Nas práticas de ensino analisadas, constatamos que a formação para a diversidade étnico-racial se dá de maneira individualizada, a partir do interesse espontâneo de cada docente. Em vista disso, essa formação é feita de maneira pontual em disciplinas, como Sociologia, Artes e Brasilidade, que possuem calendário próprio, sem que haja, necessariamente, uma articulação com as datas alusivas e importantes para a luta antirracista. Cita-se, por exemplo, o “Dia Nacional da Consciência Negra”, celebrado no dia 20 de novembro. Lélia percebe a relevância de essa formação ocorrer na escola, porém reconhece que o trabalho se dá de forma pouco sistematizada:

É sempre assim. Não como projeto pedagógico. Nós temos ótimos professores e com uma formação muita humanista. Então, eu acredito que, pontualmente, um aqui, outro ali, principalmente com os meninos mais velhos. Só que isso não pode acontecer só no ensino médio, por exemplo. Isso é uma questão que você tem que vir com essa formação desde [a infância]. É o projeto da escola mesmo. É nesse sentido, agora, nós temos aqui, eu tenho certeza absoluta, muitas abordagens que vão nesse caminho, que fazem isso acontecer, mas são coisas pontuais que não estão ligadinhas, bem construídas (Lélia Gonzalez, gestora da escola).

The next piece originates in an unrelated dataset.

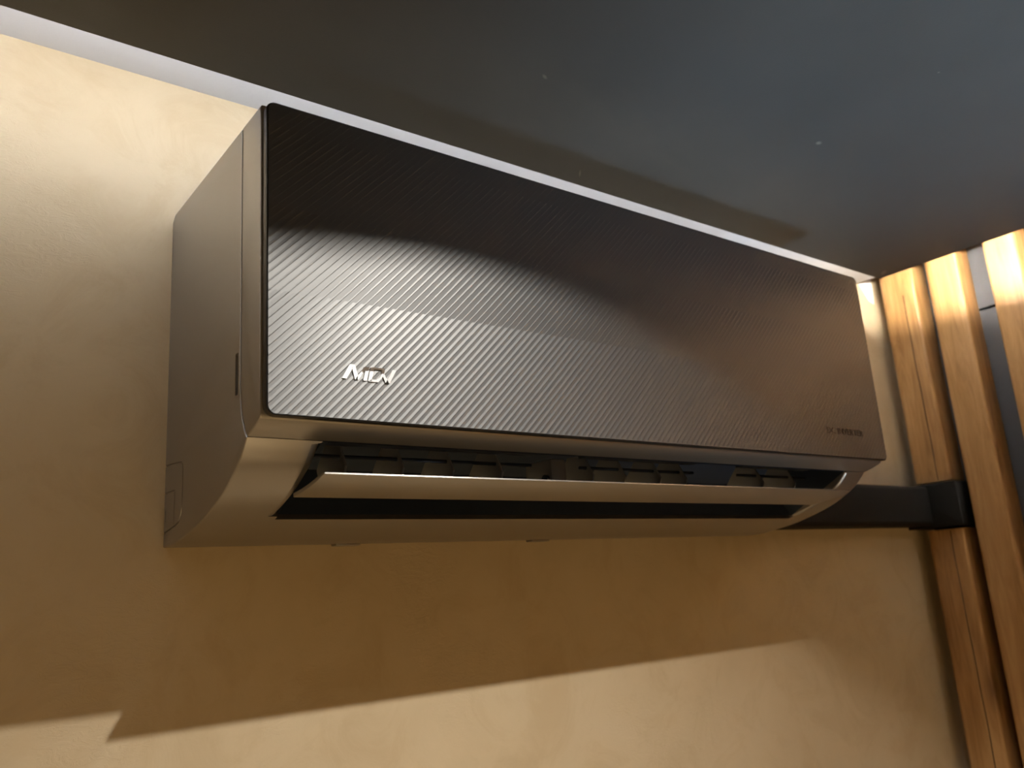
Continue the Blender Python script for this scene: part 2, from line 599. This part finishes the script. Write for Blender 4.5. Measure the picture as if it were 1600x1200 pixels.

A constatação de que a realização de práticas de ensino mais individualizadas voltadas para a ERER, na maior parte das vezes propostas por professores(as) negros(as) também em escolas públicas, tem sido apontada em outras pesquisas (COELHO; BRITO, 2020, GOMES, 2012, SILVA, 2018b, PAMPLONA; SILVA, 2022). No entanto, o texto das Orientações e Ações para Educação das Relações Étnico-Raciais ressalta que a realização de iniciativas individuais não é capaz de romper com as práticas racistas verificadas no contexto escolar, pois “se por um lado o trabalho é importante, por outro, na maioria das vezes, não chega a alterar os silêncios e as práticas racistas e preconceituosas que encontramos na rotina da organização escolar” (BRASIL, 2006, p. 86).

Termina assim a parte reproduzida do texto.